Aim of the exercise —
The first line to copy is the one with "Generate a Blender"; the last is the one with "COL = scene.collection". Copy each line in that range exactly, leaving out all others.

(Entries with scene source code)

──────

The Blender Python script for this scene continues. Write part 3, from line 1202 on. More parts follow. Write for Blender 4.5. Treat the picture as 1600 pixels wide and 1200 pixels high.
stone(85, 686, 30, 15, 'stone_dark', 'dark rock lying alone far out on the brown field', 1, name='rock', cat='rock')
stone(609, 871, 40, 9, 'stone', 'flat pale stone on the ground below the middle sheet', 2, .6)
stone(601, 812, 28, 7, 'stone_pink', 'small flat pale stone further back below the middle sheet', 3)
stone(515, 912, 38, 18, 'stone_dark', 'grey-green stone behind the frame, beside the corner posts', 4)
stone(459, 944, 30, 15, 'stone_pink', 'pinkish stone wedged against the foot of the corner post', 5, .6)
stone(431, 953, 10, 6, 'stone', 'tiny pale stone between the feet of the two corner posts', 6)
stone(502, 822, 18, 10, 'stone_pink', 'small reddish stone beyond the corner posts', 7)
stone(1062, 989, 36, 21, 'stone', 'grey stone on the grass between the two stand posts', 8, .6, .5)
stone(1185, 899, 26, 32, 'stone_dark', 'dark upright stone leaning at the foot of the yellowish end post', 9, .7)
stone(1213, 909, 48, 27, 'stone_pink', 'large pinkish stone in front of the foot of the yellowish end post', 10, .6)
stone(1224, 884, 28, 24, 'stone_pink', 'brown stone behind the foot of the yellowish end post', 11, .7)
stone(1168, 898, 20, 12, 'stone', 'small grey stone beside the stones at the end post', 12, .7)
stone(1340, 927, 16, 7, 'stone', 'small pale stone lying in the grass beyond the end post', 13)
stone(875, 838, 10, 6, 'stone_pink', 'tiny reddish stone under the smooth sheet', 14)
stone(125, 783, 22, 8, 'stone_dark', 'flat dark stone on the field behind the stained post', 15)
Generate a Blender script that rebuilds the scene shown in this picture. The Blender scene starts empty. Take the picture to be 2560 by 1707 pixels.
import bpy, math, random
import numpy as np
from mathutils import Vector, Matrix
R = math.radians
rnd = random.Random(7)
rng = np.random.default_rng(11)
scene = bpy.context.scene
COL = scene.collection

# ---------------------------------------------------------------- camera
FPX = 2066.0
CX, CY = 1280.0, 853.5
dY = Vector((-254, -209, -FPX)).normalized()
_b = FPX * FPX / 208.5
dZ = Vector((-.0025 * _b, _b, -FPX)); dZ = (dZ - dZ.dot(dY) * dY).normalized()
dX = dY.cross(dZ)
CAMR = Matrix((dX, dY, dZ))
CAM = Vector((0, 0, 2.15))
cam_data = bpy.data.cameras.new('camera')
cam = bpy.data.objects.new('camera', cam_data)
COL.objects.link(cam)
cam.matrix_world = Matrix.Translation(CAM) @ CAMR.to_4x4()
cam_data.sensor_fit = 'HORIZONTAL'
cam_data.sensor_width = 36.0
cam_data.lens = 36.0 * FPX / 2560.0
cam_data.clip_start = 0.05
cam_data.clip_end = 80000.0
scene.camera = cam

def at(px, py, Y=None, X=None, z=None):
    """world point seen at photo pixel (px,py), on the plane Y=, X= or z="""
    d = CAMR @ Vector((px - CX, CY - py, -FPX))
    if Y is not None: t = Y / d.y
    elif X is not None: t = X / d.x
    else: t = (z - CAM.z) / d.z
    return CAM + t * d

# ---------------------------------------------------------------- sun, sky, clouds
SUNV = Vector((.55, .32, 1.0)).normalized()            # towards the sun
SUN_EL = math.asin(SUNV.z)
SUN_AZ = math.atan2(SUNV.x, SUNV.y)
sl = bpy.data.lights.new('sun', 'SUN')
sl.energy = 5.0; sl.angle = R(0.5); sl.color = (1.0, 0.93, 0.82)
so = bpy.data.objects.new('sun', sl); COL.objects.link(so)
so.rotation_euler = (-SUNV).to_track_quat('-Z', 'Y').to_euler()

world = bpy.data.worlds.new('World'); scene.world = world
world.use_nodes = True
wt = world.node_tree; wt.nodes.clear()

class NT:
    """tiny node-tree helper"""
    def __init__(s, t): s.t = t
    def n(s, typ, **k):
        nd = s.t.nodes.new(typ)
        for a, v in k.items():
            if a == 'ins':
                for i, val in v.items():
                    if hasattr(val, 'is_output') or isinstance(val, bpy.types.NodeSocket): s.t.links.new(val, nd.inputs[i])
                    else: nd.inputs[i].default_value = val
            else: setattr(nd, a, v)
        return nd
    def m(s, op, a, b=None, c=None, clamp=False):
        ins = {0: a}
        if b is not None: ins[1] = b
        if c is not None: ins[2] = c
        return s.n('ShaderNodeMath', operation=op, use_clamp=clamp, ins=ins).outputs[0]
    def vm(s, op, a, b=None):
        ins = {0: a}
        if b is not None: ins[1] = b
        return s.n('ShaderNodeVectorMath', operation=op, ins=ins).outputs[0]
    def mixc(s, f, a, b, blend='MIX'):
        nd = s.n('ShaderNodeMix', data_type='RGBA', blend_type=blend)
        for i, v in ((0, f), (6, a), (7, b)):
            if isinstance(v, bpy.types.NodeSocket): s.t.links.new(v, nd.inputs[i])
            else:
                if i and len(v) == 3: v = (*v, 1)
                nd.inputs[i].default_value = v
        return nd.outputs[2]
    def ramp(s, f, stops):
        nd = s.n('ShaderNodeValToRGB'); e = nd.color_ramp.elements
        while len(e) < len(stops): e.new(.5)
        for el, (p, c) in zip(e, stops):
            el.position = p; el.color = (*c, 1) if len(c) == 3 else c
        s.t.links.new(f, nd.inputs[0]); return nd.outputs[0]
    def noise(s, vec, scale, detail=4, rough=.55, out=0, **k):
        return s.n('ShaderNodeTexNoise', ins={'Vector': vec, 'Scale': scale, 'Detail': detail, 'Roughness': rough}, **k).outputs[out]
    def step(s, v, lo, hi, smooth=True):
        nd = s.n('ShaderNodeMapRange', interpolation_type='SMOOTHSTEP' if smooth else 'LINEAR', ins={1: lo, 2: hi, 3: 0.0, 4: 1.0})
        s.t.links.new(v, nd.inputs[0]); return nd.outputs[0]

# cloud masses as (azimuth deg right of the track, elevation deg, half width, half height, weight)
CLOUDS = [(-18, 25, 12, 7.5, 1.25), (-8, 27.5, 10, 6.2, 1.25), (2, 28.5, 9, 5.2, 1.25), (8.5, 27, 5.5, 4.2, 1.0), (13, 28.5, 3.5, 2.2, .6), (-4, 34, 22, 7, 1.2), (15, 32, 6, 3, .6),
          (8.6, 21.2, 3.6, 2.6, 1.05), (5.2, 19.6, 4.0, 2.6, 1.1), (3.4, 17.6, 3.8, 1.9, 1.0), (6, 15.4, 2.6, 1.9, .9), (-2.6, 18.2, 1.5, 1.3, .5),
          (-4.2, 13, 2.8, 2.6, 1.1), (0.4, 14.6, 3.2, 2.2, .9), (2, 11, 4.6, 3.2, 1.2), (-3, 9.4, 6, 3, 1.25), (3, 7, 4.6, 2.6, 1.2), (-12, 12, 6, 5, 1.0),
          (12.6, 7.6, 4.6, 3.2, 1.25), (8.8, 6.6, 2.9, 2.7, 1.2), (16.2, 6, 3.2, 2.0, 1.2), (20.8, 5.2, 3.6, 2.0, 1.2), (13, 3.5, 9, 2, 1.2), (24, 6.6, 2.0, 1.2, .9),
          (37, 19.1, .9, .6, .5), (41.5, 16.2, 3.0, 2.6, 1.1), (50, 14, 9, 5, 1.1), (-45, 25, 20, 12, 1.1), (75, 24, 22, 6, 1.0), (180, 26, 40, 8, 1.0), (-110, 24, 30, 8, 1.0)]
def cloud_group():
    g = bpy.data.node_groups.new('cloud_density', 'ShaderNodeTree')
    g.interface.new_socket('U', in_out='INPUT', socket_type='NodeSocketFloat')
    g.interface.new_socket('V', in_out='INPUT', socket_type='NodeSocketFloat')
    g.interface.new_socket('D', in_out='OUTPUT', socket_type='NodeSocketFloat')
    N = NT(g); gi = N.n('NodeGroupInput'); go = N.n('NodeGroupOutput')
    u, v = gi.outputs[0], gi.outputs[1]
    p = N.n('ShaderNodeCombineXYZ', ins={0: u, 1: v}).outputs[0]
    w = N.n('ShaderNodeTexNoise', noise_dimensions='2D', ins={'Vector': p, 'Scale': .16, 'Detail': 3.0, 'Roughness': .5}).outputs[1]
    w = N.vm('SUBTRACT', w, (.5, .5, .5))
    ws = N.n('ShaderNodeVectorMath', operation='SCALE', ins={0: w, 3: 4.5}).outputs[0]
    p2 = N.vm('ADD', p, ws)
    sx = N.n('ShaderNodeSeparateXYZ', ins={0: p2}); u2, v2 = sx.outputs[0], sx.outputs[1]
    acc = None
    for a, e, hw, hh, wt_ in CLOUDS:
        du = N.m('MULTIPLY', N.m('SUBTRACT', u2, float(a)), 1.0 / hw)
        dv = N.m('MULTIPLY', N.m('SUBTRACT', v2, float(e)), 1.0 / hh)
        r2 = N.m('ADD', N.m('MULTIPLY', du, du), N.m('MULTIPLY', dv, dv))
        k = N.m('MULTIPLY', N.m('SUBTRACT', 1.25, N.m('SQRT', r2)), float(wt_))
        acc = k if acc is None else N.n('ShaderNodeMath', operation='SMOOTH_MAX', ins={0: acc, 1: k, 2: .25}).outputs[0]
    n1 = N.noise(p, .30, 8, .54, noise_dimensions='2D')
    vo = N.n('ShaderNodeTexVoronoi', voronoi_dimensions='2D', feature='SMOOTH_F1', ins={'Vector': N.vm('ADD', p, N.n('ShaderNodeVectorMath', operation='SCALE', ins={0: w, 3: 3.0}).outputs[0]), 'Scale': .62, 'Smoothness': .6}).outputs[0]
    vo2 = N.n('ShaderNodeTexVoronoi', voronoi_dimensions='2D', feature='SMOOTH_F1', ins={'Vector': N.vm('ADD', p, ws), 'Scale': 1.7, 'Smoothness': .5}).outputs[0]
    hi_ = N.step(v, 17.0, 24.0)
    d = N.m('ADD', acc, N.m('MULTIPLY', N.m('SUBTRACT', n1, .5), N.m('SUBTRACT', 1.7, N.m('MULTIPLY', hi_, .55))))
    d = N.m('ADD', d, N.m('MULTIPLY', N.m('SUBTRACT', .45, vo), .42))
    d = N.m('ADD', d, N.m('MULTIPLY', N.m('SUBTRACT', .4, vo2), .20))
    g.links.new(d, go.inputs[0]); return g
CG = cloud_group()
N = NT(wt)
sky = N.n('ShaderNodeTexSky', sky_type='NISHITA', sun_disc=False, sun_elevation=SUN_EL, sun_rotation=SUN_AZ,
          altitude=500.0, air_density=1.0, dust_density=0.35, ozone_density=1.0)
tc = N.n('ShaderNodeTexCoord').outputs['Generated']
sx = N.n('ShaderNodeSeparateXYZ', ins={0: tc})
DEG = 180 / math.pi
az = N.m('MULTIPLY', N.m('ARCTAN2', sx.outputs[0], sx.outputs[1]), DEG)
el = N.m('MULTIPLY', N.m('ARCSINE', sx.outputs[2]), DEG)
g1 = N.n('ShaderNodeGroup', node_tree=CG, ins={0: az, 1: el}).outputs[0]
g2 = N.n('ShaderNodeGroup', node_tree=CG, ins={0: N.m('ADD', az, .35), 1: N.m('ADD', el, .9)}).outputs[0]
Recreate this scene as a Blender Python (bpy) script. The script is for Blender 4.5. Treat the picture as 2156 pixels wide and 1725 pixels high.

──────

Written solution —
Generate a Blender script that rebuilds the scene shown in this picture. The Blender scene starts empty. Take the picture to be 2560 by 1707 pixels.
import bpy, math, random
import numpy as np
from mathutils import Vector, Matrix
R = math.radians
rnd = random.Random(7)
rng = np.random.default_rng(11)
scene = bpy.context.scene
COL = scene.collection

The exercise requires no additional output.